With these changes, the results are a bit different. Best of 4 runs in each case. (Not very scientific, but the numbers are broadly similar for larger numbers of runs.) All timings are in cycles, running on my laptop. Code was compiled with VC++ (only changed the timing) but gcc implements virtual function calls in the same way so the relative timings should be broadly similar even with different OS/x86 CPU/compiler.

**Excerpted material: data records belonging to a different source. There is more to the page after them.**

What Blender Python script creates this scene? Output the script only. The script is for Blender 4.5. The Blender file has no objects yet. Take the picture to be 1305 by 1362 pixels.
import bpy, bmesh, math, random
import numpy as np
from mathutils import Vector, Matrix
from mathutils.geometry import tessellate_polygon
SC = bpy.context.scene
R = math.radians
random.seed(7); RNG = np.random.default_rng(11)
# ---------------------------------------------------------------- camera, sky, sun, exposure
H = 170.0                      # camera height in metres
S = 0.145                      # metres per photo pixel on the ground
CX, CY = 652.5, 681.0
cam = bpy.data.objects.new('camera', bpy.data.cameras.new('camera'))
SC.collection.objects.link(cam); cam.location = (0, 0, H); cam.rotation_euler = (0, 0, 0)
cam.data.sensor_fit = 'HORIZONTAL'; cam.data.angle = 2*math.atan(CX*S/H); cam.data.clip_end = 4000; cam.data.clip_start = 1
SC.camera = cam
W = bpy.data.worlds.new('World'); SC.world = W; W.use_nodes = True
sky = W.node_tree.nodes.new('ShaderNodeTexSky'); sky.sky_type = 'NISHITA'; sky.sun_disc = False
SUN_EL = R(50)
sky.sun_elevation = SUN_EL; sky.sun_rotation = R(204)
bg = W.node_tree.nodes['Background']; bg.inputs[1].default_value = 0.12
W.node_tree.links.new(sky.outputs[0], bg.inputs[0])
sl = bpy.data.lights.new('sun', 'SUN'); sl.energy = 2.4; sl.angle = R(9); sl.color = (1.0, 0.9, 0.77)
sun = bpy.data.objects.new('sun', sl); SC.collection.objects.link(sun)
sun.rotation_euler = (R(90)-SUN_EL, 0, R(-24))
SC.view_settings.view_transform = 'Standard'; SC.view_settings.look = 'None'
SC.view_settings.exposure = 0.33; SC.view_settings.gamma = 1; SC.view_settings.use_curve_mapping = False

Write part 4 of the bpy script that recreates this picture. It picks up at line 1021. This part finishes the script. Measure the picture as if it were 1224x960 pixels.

Function pointers: 2,052,770

Virtuals: 3,598,039

That difference seems a bit excessive! Sure enough, the two bits of code aren't quite the same in terms of their memory access behaviour. The second one should have a table of 4 A *s, used to fill in base, rather than new'ing up a new one for each entry. Both examples will then have similar behaviour (1 cache miss/N entries) when fetching the pointer to jump through. For example:

A *tbl[4] = { new A1, new A2, new A3, new A4 };
for ( long int i = 0; i < 100000; ++i ) {
    array[i] = ( double )( rand() / 1000 );
    base[i] = tbl[ rand() % 4 ];
}

With this in place, still using the simplified functions:

Virtuals (as suggested here): 2,487,699

So there's 20%, best case. Close enough?

So perhaps your colleague was right to at least consider this, but I suspect that in any realistic program the call overhead won't be enough of a bottleneck to be worth jumping through hoops over.

brone
While most is clear, I still fail to see any branches in the benchmarked section of the code for both variants. Is it the trigonometrical functions?And I didn't know anything about the differences between allocating A's this or that way, will have to look into that.There are have two more variants, one with a switch inside the measured code and one with member function pointers. The last one is the fastest, though I'll have to check with simplified functions.As far as 20% go, that's exactly what the article said, can't find it though, that was a PDF somewhere on the internet.
Semen Semenych
The branch here is the place where the target function is called - "index_array[i]( ", "base[i]->calculate( ". On modern x86 CPUs these benefit from prediction (albeit of a slightly different kind) just like conditional branches. Sorry if my terminology was a bit confusing.